En dernier lieu, mes salutations spéciales vont aux nouveaux élèves magistrats. Qu’ils sachent en intégrant l’EMA, ils fréquentent l’établissement le plus prestigieux en Haïti. Ils sont la fondation sur laquelle on va bâtir la nouvelle Haïti. Dans ce contexte, l’École de la magistrature est l’institution privilégiée au sein de laquelle on doit poser les grandes questions en rapport avec les problèmes de la justice et comment renforcer l’état de droit dans le pays.

Justice et État de droit: Quel rôle peut ou doit jouer l’EMA dans le cadre d’une Réforme judiciaire en Haïti ?  C’est le thème de mon intervention.
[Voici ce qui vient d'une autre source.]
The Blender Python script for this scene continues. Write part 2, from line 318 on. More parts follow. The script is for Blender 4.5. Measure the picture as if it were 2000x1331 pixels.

Il y a presque vingt ans, j’ai publié deux ouvrages importants sur la justice en Haïti. La Cour de Cassation Face à la Réforme Judiciaire en Haïti publié en France en 2005 et La Problématique de la Réforme judiciaire en Haïti publié à Boston en 2007 ? Ces deux travaux de recherche ont complété la réflexion dans mon ouvrage L’affaire Audubon : Le  Procès des Timbres publié en 2006.

Le système judiciaire, je relate dans les deux ouvrages, est affaibli, privé de moyens de fonctionnement. L’absence de suivi dans les procédures policières et judiciaires constitue un handicap majeur à la bonne marche de cette justice. Les procédures policières et judiciaires trainent en longueur. L’impunité, la détention abusive ou préventive prolongée, l’absence d’organisation et moyens, de coordination entre les acteurs judiciaires, l’absence d’assistance judiciaire pour les démunis, l’ingérence traditionnelle du pouvoir exécutif dans les affaires de la justice et l‘instrumentalisation du pouvoir judiciaire à des fins politiques, – je mentionne – sont autant de maux qui ravagent le système montrant la nécessité urgente de reformer la justice.
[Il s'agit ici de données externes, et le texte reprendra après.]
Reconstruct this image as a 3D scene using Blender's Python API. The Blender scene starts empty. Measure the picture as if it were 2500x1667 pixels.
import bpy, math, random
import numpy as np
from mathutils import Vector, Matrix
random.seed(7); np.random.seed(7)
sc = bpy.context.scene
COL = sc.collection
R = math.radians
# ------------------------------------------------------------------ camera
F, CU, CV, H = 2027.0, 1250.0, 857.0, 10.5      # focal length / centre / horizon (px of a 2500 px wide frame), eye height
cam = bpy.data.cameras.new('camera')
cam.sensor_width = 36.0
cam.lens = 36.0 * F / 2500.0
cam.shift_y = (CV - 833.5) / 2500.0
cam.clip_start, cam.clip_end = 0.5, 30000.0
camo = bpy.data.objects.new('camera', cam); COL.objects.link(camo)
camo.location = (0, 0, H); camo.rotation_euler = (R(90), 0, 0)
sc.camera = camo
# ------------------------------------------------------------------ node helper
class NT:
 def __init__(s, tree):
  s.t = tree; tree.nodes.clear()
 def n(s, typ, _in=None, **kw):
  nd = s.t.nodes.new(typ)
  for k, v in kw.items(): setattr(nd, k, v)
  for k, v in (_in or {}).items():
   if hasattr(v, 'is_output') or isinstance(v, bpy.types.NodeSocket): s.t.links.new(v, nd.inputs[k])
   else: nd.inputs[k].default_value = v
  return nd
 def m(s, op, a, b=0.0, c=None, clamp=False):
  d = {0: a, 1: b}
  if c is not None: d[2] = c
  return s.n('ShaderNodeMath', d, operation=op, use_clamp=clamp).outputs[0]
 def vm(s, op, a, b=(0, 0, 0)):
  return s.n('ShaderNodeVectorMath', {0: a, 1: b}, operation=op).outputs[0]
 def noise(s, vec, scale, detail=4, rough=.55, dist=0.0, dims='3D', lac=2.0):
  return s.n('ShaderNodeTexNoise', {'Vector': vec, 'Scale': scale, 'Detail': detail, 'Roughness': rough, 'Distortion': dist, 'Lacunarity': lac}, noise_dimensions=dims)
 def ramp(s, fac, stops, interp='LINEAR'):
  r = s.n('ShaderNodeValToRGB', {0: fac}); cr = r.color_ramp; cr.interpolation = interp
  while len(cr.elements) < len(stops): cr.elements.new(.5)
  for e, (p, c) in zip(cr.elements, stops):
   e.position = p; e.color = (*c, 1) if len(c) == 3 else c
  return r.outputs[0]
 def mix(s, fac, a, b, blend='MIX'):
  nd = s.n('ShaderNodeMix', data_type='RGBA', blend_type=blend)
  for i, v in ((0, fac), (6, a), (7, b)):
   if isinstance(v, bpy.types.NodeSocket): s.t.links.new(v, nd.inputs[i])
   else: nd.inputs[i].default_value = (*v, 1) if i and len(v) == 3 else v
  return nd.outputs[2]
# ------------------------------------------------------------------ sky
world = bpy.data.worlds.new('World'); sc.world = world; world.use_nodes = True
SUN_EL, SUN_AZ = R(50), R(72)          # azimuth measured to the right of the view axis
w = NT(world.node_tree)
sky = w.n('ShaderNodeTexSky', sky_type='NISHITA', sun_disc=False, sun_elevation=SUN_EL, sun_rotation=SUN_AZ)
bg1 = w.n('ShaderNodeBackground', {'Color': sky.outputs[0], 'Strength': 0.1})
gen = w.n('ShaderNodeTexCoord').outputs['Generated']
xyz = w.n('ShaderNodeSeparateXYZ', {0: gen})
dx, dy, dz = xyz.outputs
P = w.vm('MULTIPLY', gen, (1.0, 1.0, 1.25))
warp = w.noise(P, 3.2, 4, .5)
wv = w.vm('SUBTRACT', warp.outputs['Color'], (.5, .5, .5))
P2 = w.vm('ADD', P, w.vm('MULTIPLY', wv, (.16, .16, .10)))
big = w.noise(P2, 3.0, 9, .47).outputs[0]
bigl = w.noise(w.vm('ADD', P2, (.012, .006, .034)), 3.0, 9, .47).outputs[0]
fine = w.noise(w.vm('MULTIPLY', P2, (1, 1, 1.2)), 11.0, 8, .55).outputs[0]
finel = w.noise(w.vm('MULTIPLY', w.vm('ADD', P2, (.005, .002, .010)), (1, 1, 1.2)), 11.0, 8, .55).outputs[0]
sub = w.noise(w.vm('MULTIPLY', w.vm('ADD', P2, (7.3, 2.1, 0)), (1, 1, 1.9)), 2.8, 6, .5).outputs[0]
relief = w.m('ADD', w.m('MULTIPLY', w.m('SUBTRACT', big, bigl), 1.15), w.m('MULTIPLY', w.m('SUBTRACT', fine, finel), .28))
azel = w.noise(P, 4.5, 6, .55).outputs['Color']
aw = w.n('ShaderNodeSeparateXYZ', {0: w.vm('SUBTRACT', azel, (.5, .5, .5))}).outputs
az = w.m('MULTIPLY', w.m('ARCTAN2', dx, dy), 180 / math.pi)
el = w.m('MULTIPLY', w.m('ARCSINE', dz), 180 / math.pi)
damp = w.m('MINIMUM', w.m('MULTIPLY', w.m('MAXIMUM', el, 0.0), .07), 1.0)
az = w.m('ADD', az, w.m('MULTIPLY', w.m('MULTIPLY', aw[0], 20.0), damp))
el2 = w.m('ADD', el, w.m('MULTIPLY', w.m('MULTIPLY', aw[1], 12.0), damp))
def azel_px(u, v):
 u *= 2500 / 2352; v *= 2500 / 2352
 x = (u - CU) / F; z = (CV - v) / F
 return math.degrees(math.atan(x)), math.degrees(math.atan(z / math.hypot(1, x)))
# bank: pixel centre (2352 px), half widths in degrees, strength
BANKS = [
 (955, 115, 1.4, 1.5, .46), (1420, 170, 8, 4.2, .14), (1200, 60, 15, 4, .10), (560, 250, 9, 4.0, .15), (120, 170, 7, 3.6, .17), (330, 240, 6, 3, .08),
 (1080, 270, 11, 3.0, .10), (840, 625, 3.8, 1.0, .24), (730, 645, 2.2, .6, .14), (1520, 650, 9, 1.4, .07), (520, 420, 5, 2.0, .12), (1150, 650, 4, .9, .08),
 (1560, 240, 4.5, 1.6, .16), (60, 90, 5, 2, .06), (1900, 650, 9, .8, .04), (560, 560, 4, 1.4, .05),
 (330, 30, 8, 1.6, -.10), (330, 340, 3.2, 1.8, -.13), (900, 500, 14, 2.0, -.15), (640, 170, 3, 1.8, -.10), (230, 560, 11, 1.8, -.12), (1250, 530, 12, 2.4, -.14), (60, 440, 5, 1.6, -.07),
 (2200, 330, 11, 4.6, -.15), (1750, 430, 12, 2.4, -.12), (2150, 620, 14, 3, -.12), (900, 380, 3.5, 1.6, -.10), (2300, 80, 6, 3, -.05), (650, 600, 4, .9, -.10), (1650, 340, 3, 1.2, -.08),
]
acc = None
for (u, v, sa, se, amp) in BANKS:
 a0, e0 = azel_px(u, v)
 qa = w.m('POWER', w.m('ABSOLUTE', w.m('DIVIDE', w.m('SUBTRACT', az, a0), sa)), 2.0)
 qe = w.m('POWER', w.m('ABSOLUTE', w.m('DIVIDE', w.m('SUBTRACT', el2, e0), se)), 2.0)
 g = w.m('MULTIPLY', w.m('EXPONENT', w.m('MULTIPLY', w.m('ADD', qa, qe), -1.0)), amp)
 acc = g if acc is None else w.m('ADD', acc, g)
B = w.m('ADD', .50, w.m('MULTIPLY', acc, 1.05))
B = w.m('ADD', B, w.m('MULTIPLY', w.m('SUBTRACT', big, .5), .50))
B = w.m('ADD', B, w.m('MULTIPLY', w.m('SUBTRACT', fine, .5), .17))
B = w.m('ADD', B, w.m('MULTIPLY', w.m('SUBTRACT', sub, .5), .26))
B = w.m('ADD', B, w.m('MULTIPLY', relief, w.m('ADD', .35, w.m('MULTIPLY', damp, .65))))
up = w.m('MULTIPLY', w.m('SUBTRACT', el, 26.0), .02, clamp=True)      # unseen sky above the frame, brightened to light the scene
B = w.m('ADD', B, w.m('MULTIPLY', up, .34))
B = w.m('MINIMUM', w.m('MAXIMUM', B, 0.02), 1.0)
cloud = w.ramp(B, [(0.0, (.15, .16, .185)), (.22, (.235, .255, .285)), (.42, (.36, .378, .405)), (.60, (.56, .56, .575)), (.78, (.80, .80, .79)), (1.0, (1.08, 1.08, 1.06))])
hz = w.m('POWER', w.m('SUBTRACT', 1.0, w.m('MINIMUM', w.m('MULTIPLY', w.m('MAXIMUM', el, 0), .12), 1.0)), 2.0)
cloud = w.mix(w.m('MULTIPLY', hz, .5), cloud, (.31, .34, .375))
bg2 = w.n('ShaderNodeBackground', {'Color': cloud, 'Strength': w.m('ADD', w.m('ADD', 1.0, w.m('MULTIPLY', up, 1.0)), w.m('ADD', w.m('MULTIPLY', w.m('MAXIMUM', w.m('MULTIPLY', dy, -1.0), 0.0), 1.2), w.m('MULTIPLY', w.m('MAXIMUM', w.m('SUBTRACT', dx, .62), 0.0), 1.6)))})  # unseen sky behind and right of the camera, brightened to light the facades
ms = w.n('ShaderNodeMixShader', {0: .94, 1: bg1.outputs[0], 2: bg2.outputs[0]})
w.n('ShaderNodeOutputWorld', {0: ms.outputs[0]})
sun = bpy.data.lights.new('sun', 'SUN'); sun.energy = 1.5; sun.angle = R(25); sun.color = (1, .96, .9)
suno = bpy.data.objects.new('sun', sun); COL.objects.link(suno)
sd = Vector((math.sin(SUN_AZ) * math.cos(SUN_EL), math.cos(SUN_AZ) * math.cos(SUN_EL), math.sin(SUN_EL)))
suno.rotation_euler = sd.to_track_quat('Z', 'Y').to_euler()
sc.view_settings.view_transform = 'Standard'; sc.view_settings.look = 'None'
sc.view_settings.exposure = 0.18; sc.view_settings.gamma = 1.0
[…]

Dans mon intervention, je commence à me dire à l’époque où je travaille comme juge en Haïti, le système judiciaire haïtien marchait avec des béquilles, aujourd’hui le système est à genoux parce qu’incapable de participer pleinement en tant qu’institution à la protection des droits des citoyens.

Les mêmes problèmes mentionnés il y a vingt ans existent à l’heure actuelle et handicapent le bon fonctionnement de la justice :

  1. L’interférence du pouvoir politique
  2. La corruption  
  3. Le non-respect des règles de déontologie
  4. L’absence des garanties judiciaires aux justiciables
  5. La dépendance du pouvoir judiciaire
  6. La lenteur de la justice à tous les niveaux
  7. Le dysfonctionnement des Parquets, des tribunaux de simple police, des cabinets d’instruction et des tribunaux de première instance, ainsi que des cours d’appel et des tribunaux d’exception.
  8. Le problème de la détention préventive prolongée, etc.
  9. Le système carcéral dysfonctionnel
  10. La police inadéquate de répondre à sa mission « protéger et servir ».
  11. Le faible salaire alloué aux fonctionnaires de justice, etc.

Face à ce constat, il est difficile d’établir l’état de droit et l’État haïtien est le premier à subir les conséquences. Sans un système judiciaire efficace, sans des lois claires et précises, sans des procédures flexibles favorisant la croissance des activités économiques et financières, le développement du pays ne sera qu’une utopie. À l’heure présente, les décisions d’investissement sont prises, sur la base de considérations économiques. Les investisseurs veulent s’assurer que le pays dispose d’un pouvoir judiciaire indépendant, que c’est le droit et non l’arbitraire qui régit les relations sociales et économiques.

Un système judiciaire moderne vise la satisfaction des principales revendications de la population. Il s’agit, bien entendu, de l’établissement d’un système garantissant la distribution d’une justice saine, objective, impartiale et célère. Seul un pouvoir judiciaire indépendant – nous répétons une énième fois – et une administration judiciaire autonome peuvent promouvoir pareille justice.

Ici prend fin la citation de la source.